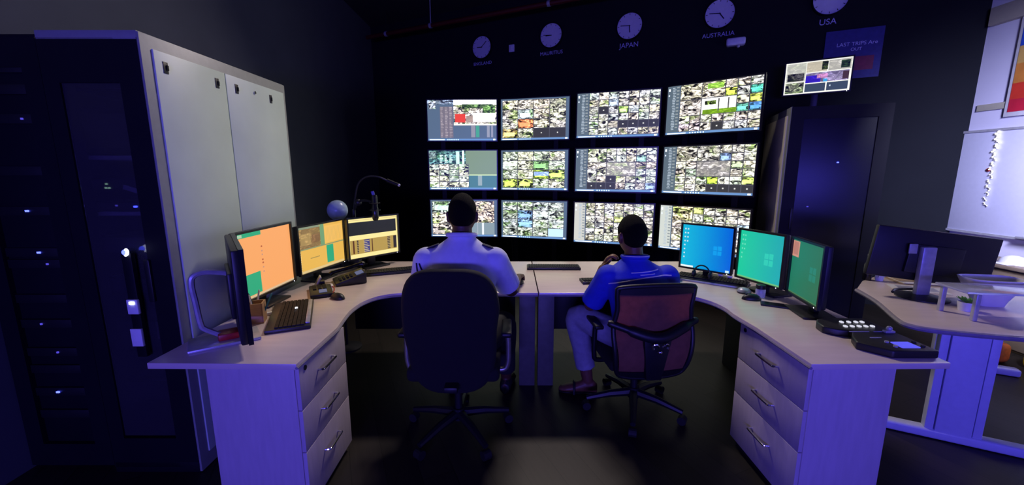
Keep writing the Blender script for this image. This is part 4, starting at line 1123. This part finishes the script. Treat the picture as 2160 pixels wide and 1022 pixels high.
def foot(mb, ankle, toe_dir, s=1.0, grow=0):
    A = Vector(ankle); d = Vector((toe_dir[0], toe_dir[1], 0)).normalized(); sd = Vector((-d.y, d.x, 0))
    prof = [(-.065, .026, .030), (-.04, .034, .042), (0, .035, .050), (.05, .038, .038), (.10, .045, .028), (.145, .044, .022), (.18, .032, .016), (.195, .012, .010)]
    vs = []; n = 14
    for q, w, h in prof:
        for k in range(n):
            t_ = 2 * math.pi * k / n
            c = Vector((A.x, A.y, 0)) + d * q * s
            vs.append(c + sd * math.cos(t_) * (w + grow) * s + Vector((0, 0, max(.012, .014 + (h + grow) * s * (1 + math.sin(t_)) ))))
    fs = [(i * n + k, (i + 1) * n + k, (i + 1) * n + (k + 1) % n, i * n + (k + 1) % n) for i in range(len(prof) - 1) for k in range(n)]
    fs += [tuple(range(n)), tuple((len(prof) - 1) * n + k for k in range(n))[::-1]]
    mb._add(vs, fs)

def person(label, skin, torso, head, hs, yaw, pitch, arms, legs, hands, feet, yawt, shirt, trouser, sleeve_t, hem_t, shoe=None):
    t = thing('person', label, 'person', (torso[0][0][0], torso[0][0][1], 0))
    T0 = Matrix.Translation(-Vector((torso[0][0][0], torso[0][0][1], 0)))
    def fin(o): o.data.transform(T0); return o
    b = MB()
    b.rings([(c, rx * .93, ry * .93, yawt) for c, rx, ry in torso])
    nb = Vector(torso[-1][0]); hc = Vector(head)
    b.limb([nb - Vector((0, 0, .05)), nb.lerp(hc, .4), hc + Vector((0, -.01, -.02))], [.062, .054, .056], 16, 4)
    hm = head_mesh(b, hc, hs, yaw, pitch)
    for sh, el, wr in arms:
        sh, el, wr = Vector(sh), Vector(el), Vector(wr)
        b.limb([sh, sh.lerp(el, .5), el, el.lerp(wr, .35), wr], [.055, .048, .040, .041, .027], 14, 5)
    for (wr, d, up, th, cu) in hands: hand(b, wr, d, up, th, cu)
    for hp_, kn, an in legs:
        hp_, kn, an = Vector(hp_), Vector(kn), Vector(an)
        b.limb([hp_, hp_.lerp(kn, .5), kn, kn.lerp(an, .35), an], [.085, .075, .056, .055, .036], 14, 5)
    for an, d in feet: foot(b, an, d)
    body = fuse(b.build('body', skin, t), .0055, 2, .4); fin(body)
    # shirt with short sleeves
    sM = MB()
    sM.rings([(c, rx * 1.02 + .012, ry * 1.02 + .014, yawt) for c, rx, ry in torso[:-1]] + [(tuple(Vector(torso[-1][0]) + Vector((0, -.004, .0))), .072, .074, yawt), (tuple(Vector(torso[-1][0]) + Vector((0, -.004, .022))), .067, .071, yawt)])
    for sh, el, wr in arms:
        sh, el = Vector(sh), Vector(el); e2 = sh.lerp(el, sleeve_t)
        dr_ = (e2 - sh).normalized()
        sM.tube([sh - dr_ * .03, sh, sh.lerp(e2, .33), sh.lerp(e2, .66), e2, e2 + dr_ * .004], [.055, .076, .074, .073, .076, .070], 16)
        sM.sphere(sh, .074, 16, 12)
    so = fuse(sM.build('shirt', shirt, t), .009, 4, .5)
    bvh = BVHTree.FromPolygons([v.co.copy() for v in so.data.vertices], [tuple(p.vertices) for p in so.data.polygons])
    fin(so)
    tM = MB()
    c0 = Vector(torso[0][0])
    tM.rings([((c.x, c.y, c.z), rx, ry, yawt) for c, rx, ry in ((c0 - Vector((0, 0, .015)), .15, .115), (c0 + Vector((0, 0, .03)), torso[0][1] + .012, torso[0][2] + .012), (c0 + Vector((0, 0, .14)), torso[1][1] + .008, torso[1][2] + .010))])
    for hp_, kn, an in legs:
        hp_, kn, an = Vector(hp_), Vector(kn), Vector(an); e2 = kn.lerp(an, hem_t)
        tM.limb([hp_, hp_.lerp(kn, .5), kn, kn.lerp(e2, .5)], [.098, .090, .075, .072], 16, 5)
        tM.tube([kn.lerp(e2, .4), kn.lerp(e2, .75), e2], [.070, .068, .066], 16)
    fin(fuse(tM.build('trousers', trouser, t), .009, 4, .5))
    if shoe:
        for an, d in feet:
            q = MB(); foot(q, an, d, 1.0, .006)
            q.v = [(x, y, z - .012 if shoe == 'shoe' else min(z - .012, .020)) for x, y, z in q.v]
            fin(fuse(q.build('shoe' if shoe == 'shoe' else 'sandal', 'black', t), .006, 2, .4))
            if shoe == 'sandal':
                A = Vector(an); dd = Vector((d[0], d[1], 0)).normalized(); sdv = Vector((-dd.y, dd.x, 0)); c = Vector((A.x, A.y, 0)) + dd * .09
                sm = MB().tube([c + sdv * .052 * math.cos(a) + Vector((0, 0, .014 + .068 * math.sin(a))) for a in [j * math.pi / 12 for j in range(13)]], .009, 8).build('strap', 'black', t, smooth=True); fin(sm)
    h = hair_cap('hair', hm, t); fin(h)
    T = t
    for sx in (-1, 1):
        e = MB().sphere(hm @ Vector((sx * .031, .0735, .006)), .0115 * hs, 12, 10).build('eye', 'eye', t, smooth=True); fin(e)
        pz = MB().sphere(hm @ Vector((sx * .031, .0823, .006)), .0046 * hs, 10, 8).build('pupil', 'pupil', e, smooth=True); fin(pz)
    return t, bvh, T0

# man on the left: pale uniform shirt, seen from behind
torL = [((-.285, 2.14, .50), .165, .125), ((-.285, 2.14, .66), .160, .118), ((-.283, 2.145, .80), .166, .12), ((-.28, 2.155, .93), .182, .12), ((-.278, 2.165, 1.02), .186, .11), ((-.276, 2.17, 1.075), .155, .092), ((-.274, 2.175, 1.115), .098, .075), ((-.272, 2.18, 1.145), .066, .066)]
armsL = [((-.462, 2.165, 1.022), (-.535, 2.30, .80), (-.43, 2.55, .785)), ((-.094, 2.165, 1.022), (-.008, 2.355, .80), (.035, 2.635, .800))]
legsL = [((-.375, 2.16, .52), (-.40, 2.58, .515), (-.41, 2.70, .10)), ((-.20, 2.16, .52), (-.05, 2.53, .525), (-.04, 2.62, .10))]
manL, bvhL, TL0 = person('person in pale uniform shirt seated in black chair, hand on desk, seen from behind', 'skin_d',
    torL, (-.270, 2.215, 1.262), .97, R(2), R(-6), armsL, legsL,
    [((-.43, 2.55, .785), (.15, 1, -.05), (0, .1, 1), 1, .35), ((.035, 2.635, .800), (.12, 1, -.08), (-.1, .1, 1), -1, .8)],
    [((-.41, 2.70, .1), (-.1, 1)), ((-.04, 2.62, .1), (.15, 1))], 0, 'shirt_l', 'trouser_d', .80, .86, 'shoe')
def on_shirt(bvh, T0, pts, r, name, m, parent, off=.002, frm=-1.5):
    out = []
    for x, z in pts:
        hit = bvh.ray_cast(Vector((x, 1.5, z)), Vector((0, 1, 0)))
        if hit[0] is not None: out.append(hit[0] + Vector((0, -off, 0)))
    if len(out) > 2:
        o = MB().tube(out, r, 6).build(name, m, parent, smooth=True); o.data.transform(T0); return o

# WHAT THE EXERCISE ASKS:
Repeat only the lines from the beginning of the material through the line containing "mb._add(vs, fs)", both ends kept, leaving pictures out.

# FULL SOLUTION:
Keep writing the Blender script for this image. This is part 4, starting at line 1123. This part finishes the script. Treat the picture as 2160 pixels wide and 1022 pixels high.
def foot(mb, ankle, toe_dir, s=1.0, grow=0):
    A = Vector(ankle); d = Vector((toe_dir[0], toe_dir[1], 0)).normalized(); sd = Vector((-d.y, d.x, 0))
    prof = [(-.065, .026, .030), (-.04, .034, .042), (0, .035, .050), (.05, .038, .038), (.10, .045, .028), (.145, .044, .022), (.18, .032, .016), (.195, .012, .010)]
    vs = []; n = 14
    for q, w, h in prof:
        for k in range(n):
            t_ = 2 * math.pi * k / n
            c = Vector((A.x, A.y, 0)) + d * q * s
            vs.append(c + sd * math.cos(t_) * (w + grow) * s + Vector((0, 0, max(.012, .014 + (h + grow) * s * (1 + math.sin(t_)) ))))
    fs = [(i * n + k, (i + 1) * n + k, (i + 1) * n + (k + 1) % n, i * n + (k + 1) % n) for i in range(len(prof) - 1) for k in range(n)]
    fs += [tuple(range(n)), tuple((len(prof) - 1) * n + k for k in range(n))[::-1]]
    mb._add(vs, fs)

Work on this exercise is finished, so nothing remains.